Spring has brought a new menu and changes in kitchen leadership. Drew Belline, executive chef of No. 246, has been appointed creative director for the restaurant. In his newly created role, he oversees all things culinary at both No. 246 and St. Cecilia. Belline’s style is to gently enhance each of the local and seasonal ingredients he works to source.

For most dishes, this minimal manipulation of materials works beautifully. The restaurant’s signature dish is fast becoming its hearth-roasted octopus ($12), its meaty interior juxtaposed with crispy charred tentacles. The marinated bean medley studded with bits of tomato and oregano leaves make for a harmonious pairing.

That octopus may have a little competition for top spot as the new spring ravioli ($11) enchants our taste buds. The green nettle-infused pasta comes stuffed with a smooth mascarpone and spring pea mixture. A touch of pecorino adds richness but not enough to overwhelm the bright freshness of the dish. At dinner ($14), lobster adds a little luxury to this must-try spring addition.

I’d recommend delving into the pastas, which really succeed with slowly unfolding flavors. Like the ravioli, the agnolotti ($13) only hints at decadence. The little pats of pasta filled with red-wine braised short ribs with Parmigiano should be far heavier.

This delicate infusion of flavors also enhances the seafood. Dishes like the swordfish ($26) are enhanced with simple flavors of wood smoke and herbs. Accompaniments like warm castelvetrano olives and marinated tomatoes add an extra pop of contrast.
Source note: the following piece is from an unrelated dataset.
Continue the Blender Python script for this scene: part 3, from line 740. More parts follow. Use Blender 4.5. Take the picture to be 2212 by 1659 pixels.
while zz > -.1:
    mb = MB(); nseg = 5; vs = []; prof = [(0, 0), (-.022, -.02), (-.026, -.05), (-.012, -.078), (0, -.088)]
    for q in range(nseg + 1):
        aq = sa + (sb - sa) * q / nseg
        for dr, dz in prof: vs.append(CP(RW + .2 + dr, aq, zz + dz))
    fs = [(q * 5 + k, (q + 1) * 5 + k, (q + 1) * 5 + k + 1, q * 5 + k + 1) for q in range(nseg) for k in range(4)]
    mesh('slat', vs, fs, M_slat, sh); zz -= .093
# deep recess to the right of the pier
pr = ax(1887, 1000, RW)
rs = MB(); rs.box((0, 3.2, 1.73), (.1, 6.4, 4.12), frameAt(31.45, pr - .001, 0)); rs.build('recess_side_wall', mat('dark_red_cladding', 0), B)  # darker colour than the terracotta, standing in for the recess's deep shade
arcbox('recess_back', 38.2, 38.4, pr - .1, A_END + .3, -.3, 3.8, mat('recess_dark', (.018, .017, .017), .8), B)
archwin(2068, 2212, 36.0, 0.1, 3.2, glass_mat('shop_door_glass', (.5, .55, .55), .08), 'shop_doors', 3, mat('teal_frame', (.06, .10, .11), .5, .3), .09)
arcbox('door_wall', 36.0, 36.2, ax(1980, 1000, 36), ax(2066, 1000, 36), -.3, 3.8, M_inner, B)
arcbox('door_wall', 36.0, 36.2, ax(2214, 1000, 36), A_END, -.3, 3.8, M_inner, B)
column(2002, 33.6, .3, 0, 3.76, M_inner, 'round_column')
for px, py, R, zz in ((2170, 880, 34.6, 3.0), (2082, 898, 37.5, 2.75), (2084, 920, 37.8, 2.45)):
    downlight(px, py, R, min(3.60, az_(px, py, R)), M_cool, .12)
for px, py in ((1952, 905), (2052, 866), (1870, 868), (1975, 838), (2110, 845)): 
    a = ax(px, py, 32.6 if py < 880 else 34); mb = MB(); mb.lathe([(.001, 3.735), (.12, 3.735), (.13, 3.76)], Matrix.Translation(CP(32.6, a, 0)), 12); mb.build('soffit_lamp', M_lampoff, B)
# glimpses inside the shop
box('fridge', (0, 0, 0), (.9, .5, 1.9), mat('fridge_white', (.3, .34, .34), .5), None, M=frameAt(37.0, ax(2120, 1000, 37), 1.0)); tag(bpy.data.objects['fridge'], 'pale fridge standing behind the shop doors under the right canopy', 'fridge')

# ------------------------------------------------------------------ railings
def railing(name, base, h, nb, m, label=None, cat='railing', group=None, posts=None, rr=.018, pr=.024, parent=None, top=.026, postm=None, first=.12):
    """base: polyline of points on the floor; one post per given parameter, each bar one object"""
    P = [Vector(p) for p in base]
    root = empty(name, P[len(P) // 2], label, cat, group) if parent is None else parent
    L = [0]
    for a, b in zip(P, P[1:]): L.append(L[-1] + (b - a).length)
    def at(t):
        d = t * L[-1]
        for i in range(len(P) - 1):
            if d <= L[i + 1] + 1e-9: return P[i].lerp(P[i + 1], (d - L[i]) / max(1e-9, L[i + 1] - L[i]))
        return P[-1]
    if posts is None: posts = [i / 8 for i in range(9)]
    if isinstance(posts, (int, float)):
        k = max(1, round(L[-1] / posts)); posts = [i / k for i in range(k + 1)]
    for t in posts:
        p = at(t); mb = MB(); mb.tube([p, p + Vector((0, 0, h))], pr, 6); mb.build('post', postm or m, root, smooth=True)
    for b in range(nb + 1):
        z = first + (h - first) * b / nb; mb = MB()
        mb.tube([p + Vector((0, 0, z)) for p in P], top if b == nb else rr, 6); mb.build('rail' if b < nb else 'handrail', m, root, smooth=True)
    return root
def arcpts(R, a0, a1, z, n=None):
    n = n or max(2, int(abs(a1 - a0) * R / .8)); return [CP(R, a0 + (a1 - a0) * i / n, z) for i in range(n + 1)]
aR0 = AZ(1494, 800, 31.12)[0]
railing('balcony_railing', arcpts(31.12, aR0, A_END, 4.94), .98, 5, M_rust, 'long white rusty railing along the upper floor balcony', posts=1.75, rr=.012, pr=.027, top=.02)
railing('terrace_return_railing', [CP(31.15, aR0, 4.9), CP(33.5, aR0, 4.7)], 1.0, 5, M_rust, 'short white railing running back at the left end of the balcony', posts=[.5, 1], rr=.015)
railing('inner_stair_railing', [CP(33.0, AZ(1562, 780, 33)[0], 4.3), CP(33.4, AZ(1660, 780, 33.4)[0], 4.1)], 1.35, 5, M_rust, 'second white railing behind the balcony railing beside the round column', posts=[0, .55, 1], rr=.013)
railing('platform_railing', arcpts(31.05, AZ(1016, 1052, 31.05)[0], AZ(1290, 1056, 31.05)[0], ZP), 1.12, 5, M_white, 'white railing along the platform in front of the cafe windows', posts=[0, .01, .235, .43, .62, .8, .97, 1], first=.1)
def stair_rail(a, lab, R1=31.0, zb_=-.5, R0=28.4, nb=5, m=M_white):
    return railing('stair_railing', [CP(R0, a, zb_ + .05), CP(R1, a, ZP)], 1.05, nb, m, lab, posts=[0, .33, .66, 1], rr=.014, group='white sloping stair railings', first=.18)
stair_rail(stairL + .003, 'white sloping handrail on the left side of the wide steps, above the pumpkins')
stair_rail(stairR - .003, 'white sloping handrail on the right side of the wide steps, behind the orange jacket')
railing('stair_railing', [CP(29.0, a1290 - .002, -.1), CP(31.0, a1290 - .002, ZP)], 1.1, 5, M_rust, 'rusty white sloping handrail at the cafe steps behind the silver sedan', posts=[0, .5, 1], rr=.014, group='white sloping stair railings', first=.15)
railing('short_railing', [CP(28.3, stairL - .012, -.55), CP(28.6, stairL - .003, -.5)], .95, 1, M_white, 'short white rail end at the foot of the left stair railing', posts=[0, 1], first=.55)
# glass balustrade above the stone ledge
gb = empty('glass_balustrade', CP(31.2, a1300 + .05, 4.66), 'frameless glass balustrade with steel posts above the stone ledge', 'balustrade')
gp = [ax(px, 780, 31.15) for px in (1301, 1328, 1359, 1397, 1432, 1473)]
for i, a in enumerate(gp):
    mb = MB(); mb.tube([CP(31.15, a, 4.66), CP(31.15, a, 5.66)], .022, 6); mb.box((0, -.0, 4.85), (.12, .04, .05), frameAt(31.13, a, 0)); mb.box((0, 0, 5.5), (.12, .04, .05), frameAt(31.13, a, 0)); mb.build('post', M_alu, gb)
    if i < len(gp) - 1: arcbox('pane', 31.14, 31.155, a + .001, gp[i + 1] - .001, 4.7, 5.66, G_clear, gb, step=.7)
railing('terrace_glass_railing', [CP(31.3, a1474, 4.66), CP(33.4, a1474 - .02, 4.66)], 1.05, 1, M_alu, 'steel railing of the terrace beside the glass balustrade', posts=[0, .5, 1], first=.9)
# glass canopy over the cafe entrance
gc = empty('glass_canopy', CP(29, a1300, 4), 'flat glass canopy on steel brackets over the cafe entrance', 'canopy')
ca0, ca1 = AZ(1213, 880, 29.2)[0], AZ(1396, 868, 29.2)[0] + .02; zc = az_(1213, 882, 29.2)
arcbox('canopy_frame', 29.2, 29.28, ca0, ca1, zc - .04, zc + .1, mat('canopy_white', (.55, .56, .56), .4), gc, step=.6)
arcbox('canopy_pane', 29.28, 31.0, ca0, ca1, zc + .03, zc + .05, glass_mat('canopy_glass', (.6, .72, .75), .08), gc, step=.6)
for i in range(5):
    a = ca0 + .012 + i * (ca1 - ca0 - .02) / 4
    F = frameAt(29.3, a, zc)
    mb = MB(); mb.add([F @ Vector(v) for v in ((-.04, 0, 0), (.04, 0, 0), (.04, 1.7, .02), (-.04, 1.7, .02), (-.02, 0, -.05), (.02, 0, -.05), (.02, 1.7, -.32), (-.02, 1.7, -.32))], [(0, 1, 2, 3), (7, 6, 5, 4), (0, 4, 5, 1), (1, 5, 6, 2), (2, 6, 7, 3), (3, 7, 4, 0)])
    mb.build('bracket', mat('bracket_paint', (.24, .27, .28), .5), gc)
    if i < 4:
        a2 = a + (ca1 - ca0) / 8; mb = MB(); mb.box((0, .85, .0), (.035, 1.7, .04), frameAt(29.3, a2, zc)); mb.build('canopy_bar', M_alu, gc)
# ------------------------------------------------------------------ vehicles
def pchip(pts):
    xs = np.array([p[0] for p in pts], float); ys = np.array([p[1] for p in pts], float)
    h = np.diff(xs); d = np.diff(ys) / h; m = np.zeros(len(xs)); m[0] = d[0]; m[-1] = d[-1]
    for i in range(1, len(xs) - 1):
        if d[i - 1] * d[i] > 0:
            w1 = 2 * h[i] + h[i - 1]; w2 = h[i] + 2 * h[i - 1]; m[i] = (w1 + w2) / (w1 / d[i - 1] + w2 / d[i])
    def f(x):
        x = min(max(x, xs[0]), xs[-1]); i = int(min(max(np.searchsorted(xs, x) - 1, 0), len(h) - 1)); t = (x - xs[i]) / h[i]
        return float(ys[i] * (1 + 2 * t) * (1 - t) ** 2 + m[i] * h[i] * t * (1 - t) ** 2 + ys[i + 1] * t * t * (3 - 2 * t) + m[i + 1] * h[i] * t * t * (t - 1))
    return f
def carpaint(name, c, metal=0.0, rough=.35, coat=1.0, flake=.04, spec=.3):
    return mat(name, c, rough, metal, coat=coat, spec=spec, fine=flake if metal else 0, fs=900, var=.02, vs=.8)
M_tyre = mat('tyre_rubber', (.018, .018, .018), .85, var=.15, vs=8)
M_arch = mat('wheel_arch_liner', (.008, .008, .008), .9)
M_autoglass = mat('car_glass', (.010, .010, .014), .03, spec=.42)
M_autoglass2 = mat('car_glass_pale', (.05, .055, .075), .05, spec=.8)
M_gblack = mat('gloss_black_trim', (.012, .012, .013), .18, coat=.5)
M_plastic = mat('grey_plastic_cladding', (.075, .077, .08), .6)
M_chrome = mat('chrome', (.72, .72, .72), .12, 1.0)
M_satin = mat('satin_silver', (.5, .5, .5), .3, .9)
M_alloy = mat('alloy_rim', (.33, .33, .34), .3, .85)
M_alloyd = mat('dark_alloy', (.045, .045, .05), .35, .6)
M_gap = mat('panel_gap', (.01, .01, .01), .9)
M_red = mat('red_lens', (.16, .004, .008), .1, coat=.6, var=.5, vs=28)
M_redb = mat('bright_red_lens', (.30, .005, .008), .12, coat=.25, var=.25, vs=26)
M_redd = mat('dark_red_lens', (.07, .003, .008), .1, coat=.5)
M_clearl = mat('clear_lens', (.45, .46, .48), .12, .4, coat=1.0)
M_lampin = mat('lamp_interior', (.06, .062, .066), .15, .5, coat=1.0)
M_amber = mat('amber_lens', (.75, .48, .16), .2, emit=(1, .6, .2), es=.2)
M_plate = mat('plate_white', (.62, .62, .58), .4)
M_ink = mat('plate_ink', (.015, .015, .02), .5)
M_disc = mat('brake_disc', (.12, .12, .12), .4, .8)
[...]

Lunchtime brings a selection of tartines (open-faced sandwiches), many highlighting the season’s bounty in lovely combinations. Try the three toasts ($9), an ever-changing selection of cheese, nut and veggie-topped croutons. Toasts may come slathered with whipped ricotta and olive topped with a brilliantly green broccoli pesto or apples and toasted almonds. If you’re lucky, the third will be spread with blue cheese and topped with soft, roasted beets and toasty hazelnuts.

In his new role, Belline is working through some dishes. The monkfish ($27) that appeared on the menu on one of my visits was removed by the next. Good move. Currants confused the pine-nut-garnished tomato sauce on this one.

I also wonder how long the pork tartine ($13) will remain on the menu. Folds of pork in the image of pale, uncooked bacon weigh down the soggy bread. Throw in garlicky rapini and sliced sweet dates and you have mass confusion.

I’d say the desserts are also a work in progress here, the subtle flavoring strategy less successful in this course. Warm ricotta doughnuts ($8) may satisfy your sweet tooth well enough, but you’ll have more fun exploring the coffee cocktails. Skip the fried dough and go with a carajillo ($8). This shot of espresso mixed with rum comes in a short glass encrusted in a cascade of lemon zest and sugar.

Like those in most groups, Ford Fry’s restaurants follow a formula — one for today. One for Atlanta.